Monday, February 3, 2014

Extreme Privilege

In the past week, I've had two pretty close calls with the extreme: reading Annapurna and skiing the headwall at McCauley Mountain in Old Forge. I was thinking about commonalities between the two; as scary as the icy, scraped out section of a groomer run is, I am only partially kidding about the extreme-ness of skiing at this 633 vertical-foot lift-served ski mountain.

I kept thinking about it, trying to figure a bridge between my two encounters with the extreme, and it came to me. I went skiing on both Friday and Saturday. The Friday tickets at McCauley are $12 (...$12, such a steal)! I go every Friday for this wonderful deal, but this weekend, I also wanted to go on Saturday. Weekend tickets are $25, still a far cry from the $110 tickets at my local mountain in Colorado, but I remember feeling a bit robbed, "Am I really paying $25 to ski at this rinky-dink mountain?"

I was surprised to feel this way, but it made me consider, what is the price of adventure? How much am I willing to pay to ski for a day? Answers to this question range from $12 Crazy Friday's at McCauley to Aspen's going rate of $150 per day (get a little bit more extreme and you can pay thousands of dollars to hele-ski).

I see these same considerations to be at play in large-scale expeditions like Herzog tells of in Annapurna. Herzog and this Annapurna expedition team pushed to find the 'most extreme' - the most remote mountain in the Himalaya, at the time, thought to be the highest in the world. And while reading, I couldn't help but notice the seemingly indispensable budget that Herzog worked with. Is the price of adventure proportional to the extremeness of the activity?

That's not exactly a profound question. There doesn't seem a definitive response. Sometimes yes and sometimes no. But I can only respond so indefinitely from the vantage point of my own privilege. I can think of instances of the affirmative; yes, only wealthy people can pay to be guided up Mount Everest. I can think of instances of the negative; no, there are always those people who go out and climb mountains needing no more than the basic equipment. In either case, I fail to step outside of my own privilege. My privilege is that I can take survival for granted; I pretty much always feel that my basic, fundamental needs (food, clothing, shelter, water) will be met. When those needs are met, or seemingly secure, I feel free to splurge on a nice new Patagonia puffy. For someone outside such a privilege, the price of adventure must be huge, perhaps never outweighing the need to secure the basics. In Annapurna, for example, the 'price of adventure' for those coolies who carried all of the gear was a wage rather than a deposit.
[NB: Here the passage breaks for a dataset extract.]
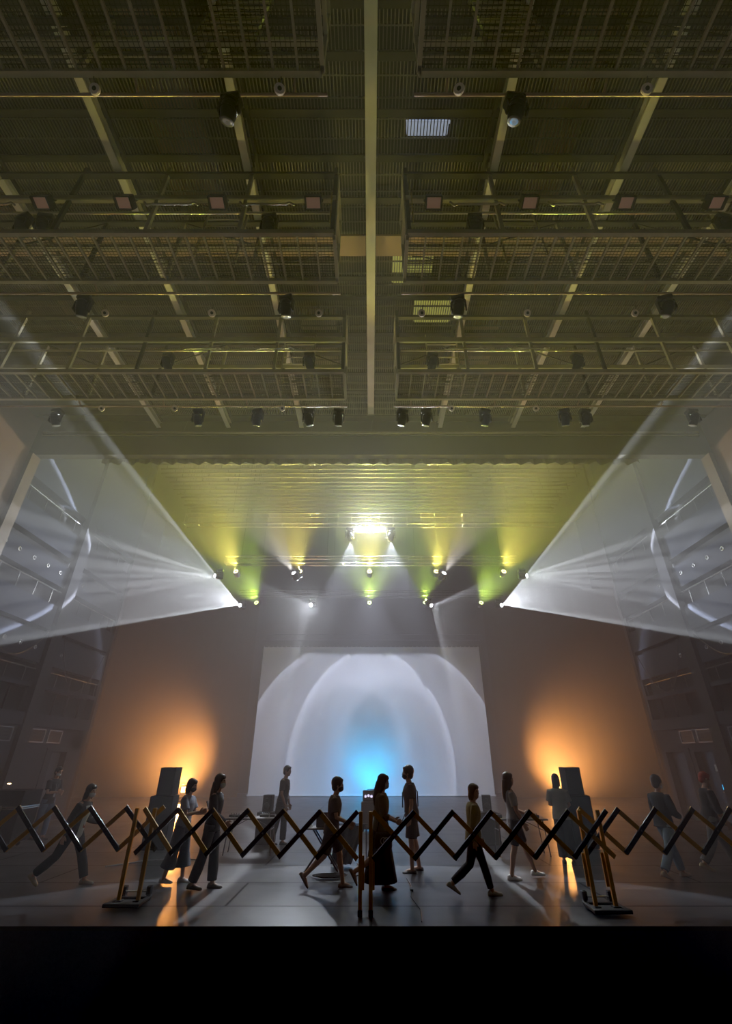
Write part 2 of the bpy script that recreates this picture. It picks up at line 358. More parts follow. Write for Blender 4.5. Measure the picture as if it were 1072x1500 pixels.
person('woman with bob in olive top and dark trousers striding right', 1.78, 9.62, R(3), 1.62, ((20, 3, 0), (-18, 34, -30)), ((8, 5, 12, 2), (-14, 6, 14, 2)), 5, (-45, 0), 'bob', 'hairb',
       ((.24, .21, .1), 'long', -.08, .026), ('trousers', (.025, .027, .035), .058), (.3, .28, .25), 'shoe', None)
person('long-haired woman in pale grey top, tight knee shorts and white sneakers', 2.85, 10.9, R(0), 1.74, ((23, 4, 0), (-10, 6, -2)), ((12, 5, 62, 24), (10, 5, 20, 8)), -3, (10, 0), 'long', 'hairb',
       ((.3, .31, .34), 'short', -.06, .016), ('shorts', (.05, .05, .06), .078), (.75, .75, .75), 'shoe', None)
person('woman in white blouse and wide dark trousers seen from behind at right speaker', 4.32, 12.35, R(72), 1.66, ((6, 4, 0), (-5, 4, 0)), ((10, 10, 80, 20), (12, 10, 60, 18)), 2, (-10, 4), 'longbob', 'hair',
       ((.3, .29, .26), 'short', -.1, .034), ('trousers', (.03, .03, .035), .105), (.05, .05, .05), 'shoe', None)
person('person in dark jacket and light blue jeans walking away right', 5.85, 10.95, R(22), 1.72, ((22, 4, 0), (-20, 18, -18)), ((6, 10, 30, 6), (12, 8, 60, 20)), 6, (5, 8), 'full', 'hairb',
       ((.03, .032, .04), 'long', -.08, .03), ('trousers', (.2, .27, .36), .07), (.42, .32, .24), 'shoe', 'mask')
person('man in red cap and dark sweater walking beside right wall doors', 7.2, 11.6, R(-5), 1.78, ((24, 4, 0), (-18, 20, -20)), ((16, 8, 25, 8), (6, 8, 20, 4)), 9, (0, 16), 'short', 'redcap',
       ((.028, .028, .036), 'three', -.1, .026), ('trousers', (.16, .16, .17), .075), (.42, .34, .26), 'shoe', None)
phone(h3[1]+Vector((.05, 0, .09)), R(-8), R(-25), 'phone held up by the woman in wide culottes')
phone(h7[1]+Vector((.06, 0, .1)), R(2), R(25), 'phone held out by the long-skirted woman behind centre barrier')
# shoulder bag hanging at the long-skirted woman's hip
bg = thing('hanging_shoulder_bag', 'dark shoulder bag with pale metal ring hanging at long-skirted woman', 'bag', (.22, 9.66, .66))
mb = MB(); mb.cbox((0, 0, .1), (.3, .09, .24), .04); mb.build('bag_body', cmat('bag', (.04, .035, .03)), bg, True)
mb = MB(); mb.tube([(-.12, 0, .2), (-.08, 0, .36), (0, 0, .44), (.08, 0, .36), (.12, 0, .2)], .009, 8); mb.build('strap', M['cable'], bg)
mb = MB()
for q in range(2): mb.tube([(.0+.05*q+.05*math.cos(a), -.05-.006*q, .1+.05*math.sin(a)) for a in [2*PI*k/16 for k in range(17)]], .006, 6)
mb.build('metal_ring', M['alu'], bg)
# ------------------------------------------------------------------ the setting
WX = 11.8            # half width between the side walls
YF, YH = 8.16, 13.0  # stage front edge, header wall
mb = MB(); mb.bbox(-18, 18, YF, 36, -.05, 0); struct('floor', mb, M['floor'])
mb = MB(); mb.bbox(-14, 14, YF+.02, YF+.12, -1.6, -.05); struct('wall_front', mb, M['riser'])
mb = MB(); mb.bbox(-14, 14, -6, YF+.12, -1.7, -1.6); struct('floor_auditorium', mb, M['house'])
mb = MB(); mb.bbox(-18, 18, 35, 35.2, 0, 20.2); struct('wall_back', mb, M['drape'])
mb = MB(); mb.bbox(-14, 14, -6.2, -6, -1.6, 15); struct('wall_rear', mb, M['house'])
mb = MB(); mb.bbox(-14, 14, YH, YH+.25, 11.32, 20); struct('wall_header', mb, M['header'])
mb = MB(); mb.bbox(-14, 14, -6.2, YH, 14.6, 14.8); struct('ceiling_roof', mb, M['black'])
mb = MB(); mb.bbox(-18, 18, YH, 35.2, 20, 20.2); struct('ceiling_flytower', mb, M['black'])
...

That is getting beyond the original question, but I think that is where we can find some solidity - in wondering what is the price of adventure we must also ask who has the privilege to pursue the adventure?

1 comment:

  1. "People do not climb mountains when they are trying to ensure their survival at the base of it." I once read that statement, the source of which I have long forgotten, in an article talking about the lure of climbing mountains and why often local populations have no desire to summit peaks when others will travel halfway across the world and risk their lives for the pursuit. In Herzog's account, Sherpas do not climb for recreation, but rather for the good wage working an expedition provides. I have often thought of excellence in recreational pursuits as a sign of modern post-industrial society climbing very high collectively up Maslow's hierarchy of needs. In the same way that one can occasionally splurge on another Patagonia puffy after the heating bill has been paid, societies that have met the basic needs of their citizenry can afford to expend resources on more superfluous pursuits such as high altitude mountaineering expeditions, the NFL, or even liberal arts education. Communities would not send students to college, develop strong individuals as professional athletes, or spend money on high altitude climbs if they needed to cut wood for heat, kill game and grow vegetables for food, and build houses out of local resources. Climbing mountains is indeed a privilege and one that is afforded to members of post-industrial modernized societies who are not occupied with cultivating food to ensure their survival in the valley below.